In Michelangelo Antonioni’s 1981 film The Mystery of Oberwald, Monica Vitti plays a reclusive queen whose death drive is in full gear. While enjoying some target practice in the castle’s library she declares, pistol in hand, “I like hunting less and less but I like shooting.” In a way this appears to be Antonioni’s attitude toward the film. The narrative pretense of the proceedings is handled well enough—the camera follows the brooding action with precision as people lean against walls and the twists and turns of the chamber piece are sufficiently engaging to keep the viewer, at the very least, interested in how it will all turn out. The most exciting moments however, come from somewhere else – the invasion of colors that swell into the image and then disappear, the starkly mundane realism of the castle and its environs, and a visual fixation on the ever-present violence of death.

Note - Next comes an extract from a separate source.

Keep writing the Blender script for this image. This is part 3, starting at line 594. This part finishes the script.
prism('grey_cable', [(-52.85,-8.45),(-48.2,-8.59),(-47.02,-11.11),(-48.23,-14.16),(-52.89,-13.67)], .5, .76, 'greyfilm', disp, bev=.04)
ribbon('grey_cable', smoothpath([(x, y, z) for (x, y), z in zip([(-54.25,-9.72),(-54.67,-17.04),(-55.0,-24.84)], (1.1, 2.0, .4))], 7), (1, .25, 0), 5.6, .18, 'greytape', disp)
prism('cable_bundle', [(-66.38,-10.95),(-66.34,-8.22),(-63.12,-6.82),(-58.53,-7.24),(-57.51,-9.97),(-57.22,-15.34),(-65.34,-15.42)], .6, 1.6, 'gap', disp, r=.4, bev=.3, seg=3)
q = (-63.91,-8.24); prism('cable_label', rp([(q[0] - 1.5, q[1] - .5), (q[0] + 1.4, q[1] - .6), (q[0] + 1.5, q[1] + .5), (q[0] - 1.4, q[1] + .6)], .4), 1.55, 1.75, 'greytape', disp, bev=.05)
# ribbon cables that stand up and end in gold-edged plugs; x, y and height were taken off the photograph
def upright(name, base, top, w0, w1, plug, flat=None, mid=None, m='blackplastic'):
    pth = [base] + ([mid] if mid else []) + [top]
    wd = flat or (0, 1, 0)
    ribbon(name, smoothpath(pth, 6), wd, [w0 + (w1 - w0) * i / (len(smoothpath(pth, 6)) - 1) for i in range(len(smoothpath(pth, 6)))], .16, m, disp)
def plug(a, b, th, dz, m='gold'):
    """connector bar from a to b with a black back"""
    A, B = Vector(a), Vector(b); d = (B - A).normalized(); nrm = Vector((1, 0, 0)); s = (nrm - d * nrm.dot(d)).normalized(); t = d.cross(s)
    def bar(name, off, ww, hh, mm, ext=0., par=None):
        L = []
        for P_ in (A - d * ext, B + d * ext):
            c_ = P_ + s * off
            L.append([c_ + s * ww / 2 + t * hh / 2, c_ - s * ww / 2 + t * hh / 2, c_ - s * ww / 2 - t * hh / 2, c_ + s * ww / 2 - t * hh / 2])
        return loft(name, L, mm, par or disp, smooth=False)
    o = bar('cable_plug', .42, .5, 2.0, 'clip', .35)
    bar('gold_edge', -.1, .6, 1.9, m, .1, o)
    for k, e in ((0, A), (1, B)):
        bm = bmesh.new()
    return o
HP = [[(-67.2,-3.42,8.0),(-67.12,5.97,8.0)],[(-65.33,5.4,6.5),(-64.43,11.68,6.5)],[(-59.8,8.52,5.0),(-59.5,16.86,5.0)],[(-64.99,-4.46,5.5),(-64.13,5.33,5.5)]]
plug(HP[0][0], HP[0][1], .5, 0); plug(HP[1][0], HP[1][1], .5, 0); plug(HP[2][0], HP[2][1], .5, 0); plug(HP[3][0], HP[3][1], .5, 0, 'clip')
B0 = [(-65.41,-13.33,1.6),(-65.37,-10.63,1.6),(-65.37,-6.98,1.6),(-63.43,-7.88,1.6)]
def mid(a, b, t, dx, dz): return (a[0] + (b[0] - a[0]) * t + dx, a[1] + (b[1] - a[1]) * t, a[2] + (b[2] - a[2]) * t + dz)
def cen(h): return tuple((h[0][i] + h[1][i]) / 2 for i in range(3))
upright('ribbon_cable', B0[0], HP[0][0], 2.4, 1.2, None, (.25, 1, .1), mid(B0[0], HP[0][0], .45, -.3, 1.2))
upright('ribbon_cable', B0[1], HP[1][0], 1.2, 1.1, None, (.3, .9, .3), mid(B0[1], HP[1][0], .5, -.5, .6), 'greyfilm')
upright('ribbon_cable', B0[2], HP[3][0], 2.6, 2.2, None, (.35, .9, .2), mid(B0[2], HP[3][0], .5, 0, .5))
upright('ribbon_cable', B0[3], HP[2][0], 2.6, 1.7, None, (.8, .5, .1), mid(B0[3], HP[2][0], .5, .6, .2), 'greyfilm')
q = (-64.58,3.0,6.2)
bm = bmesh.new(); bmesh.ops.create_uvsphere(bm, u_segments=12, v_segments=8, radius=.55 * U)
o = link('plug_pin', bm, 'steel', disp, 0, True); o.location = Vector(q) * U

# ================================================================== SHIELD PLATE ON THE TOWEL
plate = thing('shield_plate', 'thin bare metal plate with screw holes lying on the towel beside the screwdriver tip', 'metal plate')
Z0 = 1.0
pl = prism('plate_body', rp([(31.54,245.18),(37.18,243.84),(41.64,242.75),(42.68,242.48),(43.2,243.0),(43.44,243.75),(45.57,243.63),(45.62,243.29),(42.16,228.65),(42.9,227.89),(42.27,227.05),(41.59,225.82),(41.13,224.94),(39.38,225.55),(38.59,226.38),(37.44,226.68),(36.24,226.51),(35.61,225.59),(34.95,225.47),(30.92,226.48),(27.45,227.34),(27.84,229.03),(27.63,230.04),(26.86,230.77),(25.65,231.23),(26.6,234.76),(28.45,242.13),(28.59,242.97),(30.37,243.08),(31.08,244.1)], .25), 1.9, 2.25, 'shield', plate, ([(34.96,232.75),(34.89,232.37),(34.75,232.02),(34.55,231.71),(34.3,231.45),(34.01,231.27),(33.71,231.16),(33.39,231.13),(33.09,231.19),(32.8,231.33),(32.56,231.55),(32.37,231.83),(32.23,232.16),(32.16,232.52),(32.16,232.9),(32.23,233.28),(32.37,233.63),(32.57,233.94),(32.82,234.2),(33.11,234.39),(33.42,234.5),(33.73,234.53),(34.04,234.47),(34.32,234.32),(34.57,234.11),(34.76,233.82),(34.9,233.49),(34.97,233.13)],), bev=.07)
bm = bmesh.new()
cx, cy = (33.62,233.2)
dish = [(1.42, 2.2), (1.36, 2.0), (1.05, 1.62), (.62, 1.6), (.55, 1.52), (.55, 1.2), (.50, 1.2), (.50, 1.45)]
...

In these moments Antonioni’s filmmaking, his radical streak and his interest in the emotive potential of non-diegetic cinematic effects, comes alive.
The Mystery of Oberwald is based on Jean Cocteau’s 1946 play The Eagle With Two Heads(which Cocteau also directed for the screen), and tells the story of a young rebel poet (Franco Branciaroli) intent on killing the queen. While on the run from the authorities he takes refuge in the castle Oberwald where the queen is making an unexpected visit. The queen, still in a state of mourning after the murder of her husband, the king, encounters the young rebel and discovers he bears an almost identical resemblance to the king. She decides to protect the young man and the two forge a strange bond.
Death is the film’s central focus, returning again and again like a wave to shore, sometimes gently , sometimes violently. One of the more gentle instances comes after the queen extinguishes the candles in her room, moving from the darkness to sit in a chair illuminated by a shaft of moonlight shining through an open window. She places her head in her hand and the light transforms from white to a cool blue. Slowly she begins to disappear until she is gone and the chair is empty. Curious moments like these are the true “mysteries” of the film—visual poetry with obscure meaning but filled with feeling.